* What needs to be done:
Transcribe everything in the data word for word. Pictures are left out.

* Start *

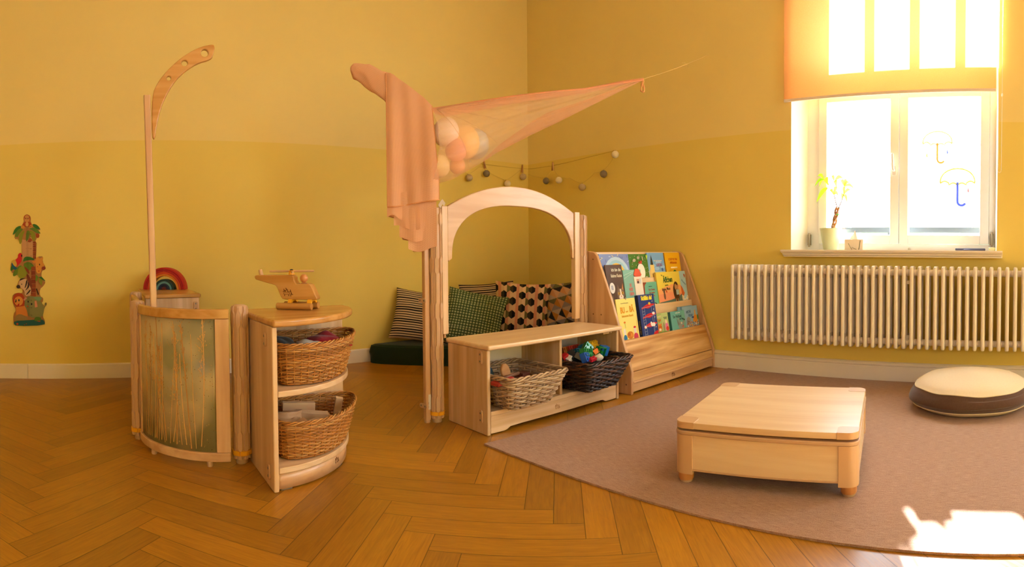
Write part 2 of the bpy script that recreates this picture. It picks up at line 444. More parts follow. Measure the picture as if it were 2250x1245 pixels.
# ------------------------------------------------------------------ window 1 (right wall)
M_frame = flat('FBFAF6', .35, .5, name='window_frame_paint')
M_reveal = flat('F1EADC', .7, .2, name='reveal_paint')
mg, ntg, bg = newmat('window_glass')
for n_ in list(ntg.nodes):
    if n_.type != 'OUTPUT_MATERIAL': ntg.nodes.remove(n_)
tr_ = N(ntg, 'ShaderNodeBsdfTransparent'); gl_ = N(ntg, 'ShaderNodeBsdfGlossy'); gl_.inputs['Roughness'].default_value = .02
mxg = N(ntg, 'ShaderNodeMixShader'); mxg.inputs[0].default_value = .05
ntg.links.new(tr_.outputs[0], mxg.inputs[1]); ntg.links.new(gl_.outputs[0], mxg.inputs[2])
ntg.links.new(mxg.outputs[0], [n_ for n_ in ntg.nodes if n_.type == 'OUTPUT_MATERIAL'][0].inputs[0])
def window(idx, y0, y1, full=True):
    w = thing('window_%d' % idx, 'white painted casement window', 'window'); w['kind'] = 'structure'
    for k in ('label', 'category'): del w[k]
    X = .14; ya, yb = y1-.085, y0+.035           # frame outer (splayed left reveal)
    if idx != 1: ya = y1-.04
    rv = MB()
    rv.add([(0,y1,WZ0),(X,ya+.02,WZ0),(X,ya+.02,WZ1),(0,y1,WZ1)], [(0,1,2,3)])
    rv.add([(0,y0,WZ0),(X,yb-.02,WZ0),(X,yb-.02,WZ1),(0,y0,WZ1)], [(3,2,1,0)])
    rv.add([(0,y0,WZ1),(X,yb-.02,WZ1),(X,ya+.02,WZ1),(0,y1,WZ1)], [(0,1,2,3)])
    rv.build('reveal', M_reveal, w, recalc=False)
    fm = MB()
    for a, b, z0, z1 in ((ya-.06, ya+.09, WZ0-.02, WZ1), (yb-.09, yb+.018, WZ0-.02, WZ1), (yb+.018, ya-.06, WZ0-.02, .839), (yb+.018, ya-.06, WZ1-.05, WZ1)):
        fm.box((X-.005, a, z0), (X+.075, b, z1))
    fm.box((X-.03, yb+.0185, 1.802), (X+.07, ya-.0605, 1.945))      # transom
    fm.build('frame', M_frame, w, bevel=.003)
    mid = (-3.045-3.156)/2 if idx == 1 else (ya+yb)/2
    lo = [(ya-.0595, mid+.002), (mid-.002, yb+.0185)]
    for a, b in lo:     # two opening casements
        cs = MB(); t = .056
        for q in ((b+t, a-t, .84, .84+t), (b+t, a-t, 1.80-t+.005, 1.80)): cs.box((X-.02, q[0], q[2]), (X+.045, q[1], q[3]))
        for q in ((a-t, a), (b, b+t)): cs.box((X-.02, min(q), .84), (X+.045, max(q), 1.80))
        c = cs.build('casement', M_frame, w, bevel=.004)
        MB().box((X+.01, b+t-.01, .89), (X+.016, a-t+.01, 1.755)).build('glass', mg, c)
    # upper lights with three glazing bars
    ub = MB(); yl = [ya-.085, -2.8625, -3.1385, -3.4125, yb+.03] if idx == 1 else [lerp(ya-.085, yb+.03, i/4) for i in range(5)]
    for y in yl[1:-1]: ub.box((X-.01, y-.0185, 1.9455), (X+.05, y+.0185, WZ1-.0505))
    ub.box((X-.01, yl[0], 1.9455), (X+.05, ya-.0605, WZ1-.051))
    u = ub.build('glazing_bars', M_frame, w, bevel=.003)
    MB().box((X+.02, yb+.019, 1.946), (X+.026, ya-.061, WZ1-.051)).build('glass', mg, w)
    if idx == 1:
        hm = flat('A9A08C', .35, .5, .8, name='hinge_metal')
        for y, z in ((-2.508, .865), (-3.684, .87)):
            MB().tube([(X-.028, y, z-.045), (X-.028, y, z+.045)], .007, 10).box((X-.024, y-.012, z-.035), (X-.016, y+.012, z+.035)).build('hinge', hm, w)
        hd = MB(); hd.box((X-.03, -3.083, 1.27), (X-.018, -3.057, 1.325)).tube([(X-.03, -3.07, 1.298), (X-.055, -3.07, 1.298), (X-.058, -3.068, 1.31), (X-.056, -3.064, 1.40)], [.008, .008, .009, .007], 10)
        hd.build('handle', flat('E8E0D6', .3, .5, name='handle_white'), w, bevel=.002)
    return w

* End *

* Answer to the exercise:
Write part 2 of the bpy script that recreates this picture. It picks up at line 444. More parts follow. Measure the picture as if it were 2250x1245 pixels.
# ------------------------------------------------------------------ window 1 (right wall)
M_frame = flat('FBFAF6', .35, .5, name='window_frame_paint')
M_reveal = flat('F1EADC', .7, .2, name='reveal_paint')
mg, ntg, bg = newmat('window_glass')
for n_ in list(ntg.nodes):
    if n_.type != 'OUTPUT_MATERIAL': ntg.nodes.remove(n_)
tr_ = N(ntg, 'ShaderNodeBsdfTransparent'); gl_ = N(ntg, 'ShaderNodeBsdfGlossy'); gl_.inputs['Roughness'].default_value = .02
mxg = N(ntg, 'ShaderNodeMixShader'); mxg.inputs[0].default_value = .05
ntg.links.new(tr_.outputs[0], mxg.inputs[1]); ntg.links.new(gl_.outputs[0], mxg.inputs[2])
ntg.links.new(mxg.outputs[0], [n_ for n_ in ntg.nodes if n_.type == 'OUTPUT_MATERIAL'][0].inputs[0])
def window(idx, y0, y1, full=True):
    w = thing('window_%d' % idx, 'white painted casement window', 'window'); w['kind'] = 'structure'
    for k in ('label', 'category'): del w[k]
    X = .14; ya, yb = y1-.085, y0+.035           # frame outer (splayed left reveal)
    if idx != 1: ya = y1-.04
    rv = MB()
    rv.add([(0,y1,WZ0),(X,ya+.02,WZ0),(X,ya+.02,WZ1),(0,y1,WZ1)], [(0,1,2,3)])
    rv.add([(0,y0,WZ0),(X,yb-.02,WZ0),(X,yb-.02,WZ1),(0,y0,WZ1)], [(3,2,1,0)])
    rv.add([(0,y0,WZ1),(X,yb-.02,WZ1),(X,ya+.02,WZ1),(0,y1,WZ1)], [(0,1,2,3)])
    rv.build('reveal', M_reveal, w, recalc=False)
    fm = MB()
    for a, b, z0, z1 in ((ya-.06, ya+.09, WZ0-.02, WZ1), (yb-.09, yb+.018, WZ0-.02, WZ1), (yb+.018, ya-.06, WZ0-.02, .839), (yb+.018, ya-.06, WZ1-.05, WZ1)):
        fm.box((X-.005, a, z0), (X+.075, b, z1))
    fm.box((X-.03, yb+.0185, 1.802), (X+.07, ya-.0605, 1.945))      # transom
    fm.build('frame', M_frame, w, bevel=.003)
    mid = (-3.045-3.156)/2 if idx == 1 else (ya+yb)/2
    lo = [(ya-.0595, mid+.002), (mid-.002, yb+.0185)]
    for a, b in lo:     # two opening casements
        cs = MB(); t = .056
        for q in ((b+t, a-t, .84, .84+t), (b+t, a-t, 1.80-t+.005, 1.80)): cs.box((X-.02, q[0], q[2]), (X+.045, q[1], q[3]))
        for q in ((a-t, a), (b, b+t)): cs.box((X-.02, min(q), .84), (X+.045, max(q), 1.80))
        c = cs.build('casement', M_frame, w, bevel=.004)
        MB().box((X+.01, b+t-.01, .89), (X+.016, a-t+.01, 1.755)).build('glass', mg, c)
    # upper lights with three glazing bars
    ub = MB(); yl = [ya-.085, -2.8625, -3.1385, -3.4125, yb+.03] if idx == 1 else [lerp(ya-.085, yb+.03, i/4) for i in range(5)]
    for y in yl[1:-1]: ub.box((X-.01, y-.0185, 1.9455), (X+.05, y+.0185, WZ1-.0505))
    ub.box((X-.01, yl[0], 1.9455), (X+.05, ya-.0605, WZ1-.051))
    u = ub.build('glazing_bars', M_frame, w, bevel=.003)
    MB().box((X+.02, yb+.019, 1.946), (X+.026, ya-.061, WZ1-.051)).build('glass', mg, w)
    if idx == 1:
        hm = flat('A9A08C', .35, .5, .8, name='hinge_metal')
        for y, z in ((-2.508, .865), (-3.684, .87)):
            MB().tube([(X-.028, y, z-.045), (X-.028, y, z+.045)], .007, 10).box((X-.024, y-.012, z-.035), (X-.016, y+.012, z+.035)).build('hinge', hm, w)
        hd = MB(); hd.box((X-.03, -3.083, 1.27), (X-.018, -3.057, 1.325)).tube([(X-.03, -3.07, 1.298), (X-.055, -3.07, 1.298), (X-.058, -3.068, 1.31), (X-.056, -3.064, 1.40)], [.008, .008, .009, .007], 10)
        hd.build('handle', flat('E8E0D6', .3, .5, name='handle_white'), w, bevel=.002)
    return w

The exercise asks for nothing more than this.